Making tea in the morning
When my friend at work randomly gives me a warm hug. It instantly makes my body relax and come back to the present moment… I appreciate her so much! <3
Thank you all for your shares, they also helped me quiet down
Love this! Thank you for sharing it.
I lived in Lieto (near Turku) many many years ago, and went up to Tampere occasionally so can relate to the lack of sunlight. Such beautiful praise of the sun and seasons!
Sitting in a chair that belonged to my Mum, not doing anything but breathing. Focussing on sensations inner and outer, allowing thoughts to come and go - they’re just thoughts!
@Liinamaria loved your poem and the gentle acceptance of the lack of light in ‘winter’s slumber’ and I could see with my mind’s eye the ‘fine details’ the light illuminated. Thank you for sharing.

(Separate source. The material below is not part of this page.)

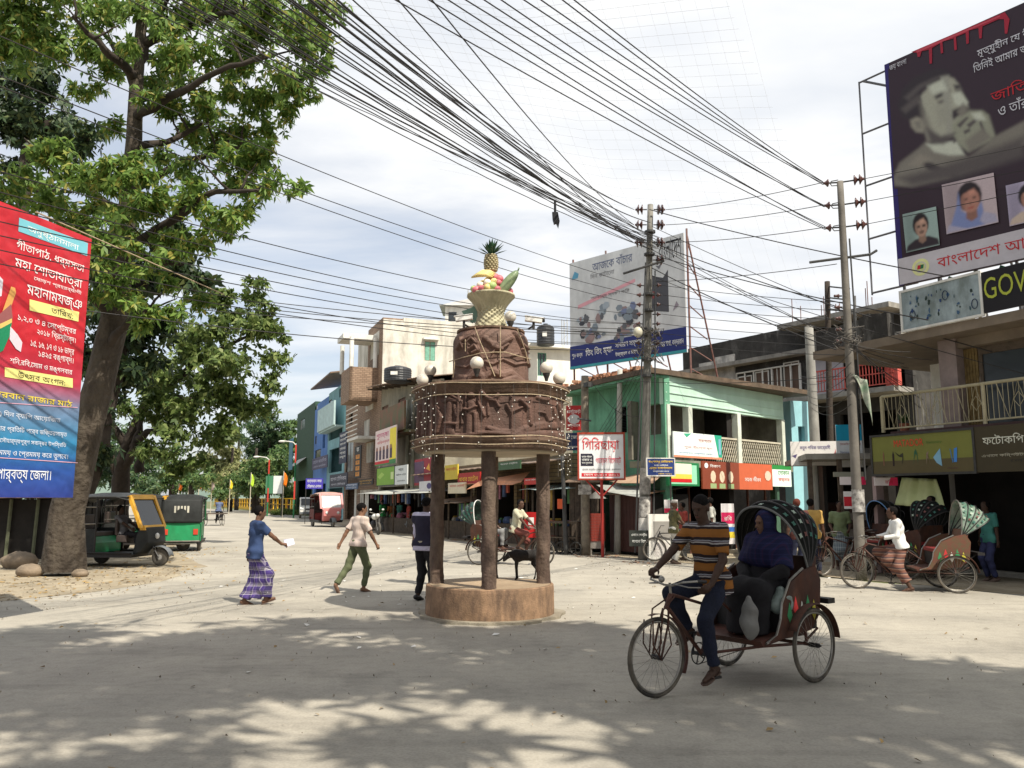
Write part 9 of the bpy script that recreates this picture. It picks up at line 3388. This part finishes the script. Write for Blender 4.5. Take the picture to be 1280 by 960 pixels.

As I read this and breathed and it brought me to Now. Thank you.
I appreciate you sharing about listening to the birds, Jackie. I love them.
Breathing helps me slow down. Feeling the breath come into my body, travel around and like a witness; releasing what need not be held, expanding constriction, and floating me into dissolving into Loving Awareness. Even if just for a few minutes, I am reminded of my reason for being.
Nature is a beautiful catalyst in assisting me in slowing down. Tiny miracles everywhere; the awe of how the sun beams sparkle through the tall trees, the fresh cool water rippling around the rocks in the shallow stream, the grounding of my heel-to-toe steps balancing onto the cool earth around the giant tree roots, a mystical breeze rolling from deep in the woods rolling closer to me until it crosses my face and moves past. The sensation of the ocean mist blowing over me as big waves roll in and the taste of salt faintly stays on my dry lips, rocking in the kayak with the sounds of brushing water sweeping the sides as my paddle gently drips between stokes going down the golden river.
These experiences merge me into the field of consciousness.
I was listening to Ram Dass speaking of how the “soul loves every thing, every thing…” and it brought so much Grace to how I experience the miracles in daily nature.